Mac Pro 5,1 Hard Drive Upgrade

It is 8 years old, but my 2010 Mac Pro is still kicking some serious tail in terms of speed and power. Perhaps not in quite the same speed and style as some of the newer, more fancy systems out there… but it is a formidable beast for audio work nonetheless. It has been upgraded with a pair of 6 core, 3.33ghz CPUs & 64Gb of ram but to push it even further it is time for a Mac Pro 5,1 Hard Drive Upgrade. It really is a blissful system to use.

For several years people (including myself) placed extremely speedy M.2 style Samsung XP951 and SM951 SSDs into their systems via means of PCIe to M.2 adaptor cards. They were expensive when readily available, but since production stopped the prices have become astronomical compared to other SSD solutions… and I didn’t actually think it was that crash hot anyway! The reality that overshadowed the fancy looking screenshots of disk speed tests with tantalising figures is that these old Mac Pros are encased in USB2 and Sata II connectivity. Unless you have the capacity to move everything to M.2 drives, those old 2010 bottle necks will still loom over everything you do. Not that it is a deal breaker, but it means there is a strong likelihood that your M.2 drive will only ever run at 60% or 70% efficiency.

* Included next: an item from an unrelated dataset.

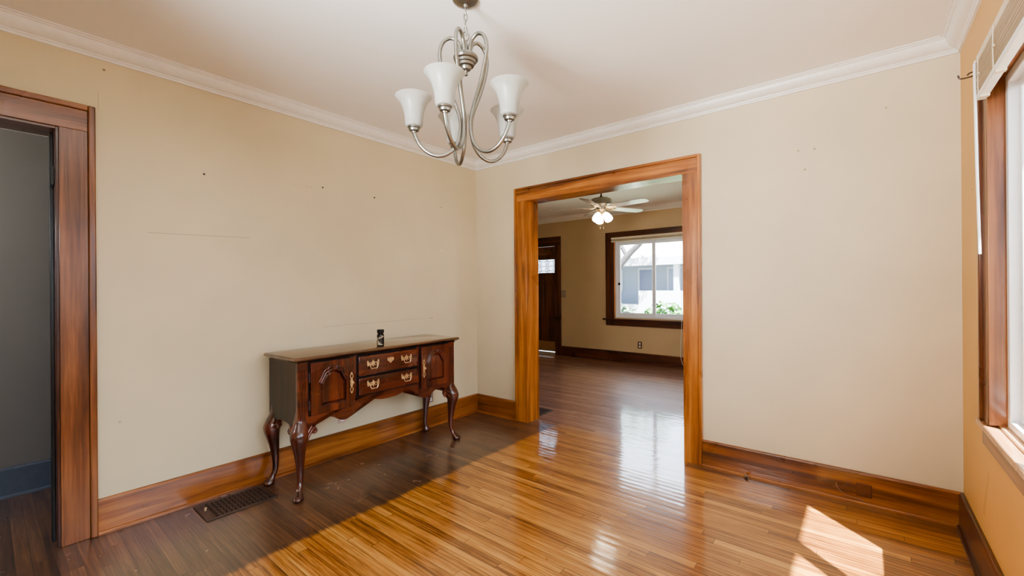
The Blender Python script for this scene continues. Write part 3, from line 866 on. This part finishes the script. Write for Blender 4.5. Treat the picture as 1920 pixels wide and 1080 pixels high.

Running an SSD for your OS is a given in 2018, but beyond that I have come to understand that one of the biggest time consumers in a DAW is the pooling of audio files from multiple sources. I have a separate sample drive that contains extensive sample libraries from Vienna Sound Libraries and Native Instruments, as well as a large collection of impulse responses. Another drive contains over 400Gb of sound effects that are neatly sorted thanks to Soundly. And two more drives host my Pro Tools sessions. Load times and the snappiness of Pro Tools can be seriously affected by all these drives, depending on their speed.

In search of a solution I considered many options. eSata cards. USB3 cards. A full deck of SSD Sata drives. PCIe products like those by Sonnet. With the goal of avoiding the internal Sata II connectivity of the hard drive bays in the Mac Pro, and with only one PCIe slot spare thanks to a graphics card, HDX card and Blackmagic video card taking up the other three slots, the only real solution I can to was the Addonics Quad mSata PCIe SSD card. …and boy is it a beauty!

The Quad mSata PCIe SSD card is cheap, and features four mSata slots. While not as fast as newer M.2 solutions, it will allow all four slots to run at PCIe 2.0 speeds which means SATA III for everything… and! mSata SSDs are small and cheap. Cheaper than a standard SATA III SSD for the most part. I have installed a pair of 500Gb mSata SSDs for sessions, a 1Tb SSD for the operating system and a further 1Tb SSD is on it’s way for samples and sound effects. These little SSDs are recognised instantly by OSX and will happily run as the boot drive for the system. You can even raid them if you want faster speeds! The only downside is that they appear as external drives within OSX, rather than internal.

As a comparison for speed:
5400RPM HDD = 67.2MB/s Write & 76.0MB/s Read
7200RPM HDD = 93.4MB/s Write & 98.6MB/s Read
EVO 960 mSata = 478.8MB/s Write & 518.8MB/s Read

It isn’t exactly a modern M.2 based system, but OSX is booting faster, Pro Tools loads sessions much, much quicker and everything feels far snappier. If you are chasing an SSD solution for your old Mac Pro, I would definitely recommend the Quad mSata PCIe SSD card and a bunch of mSata SSDs!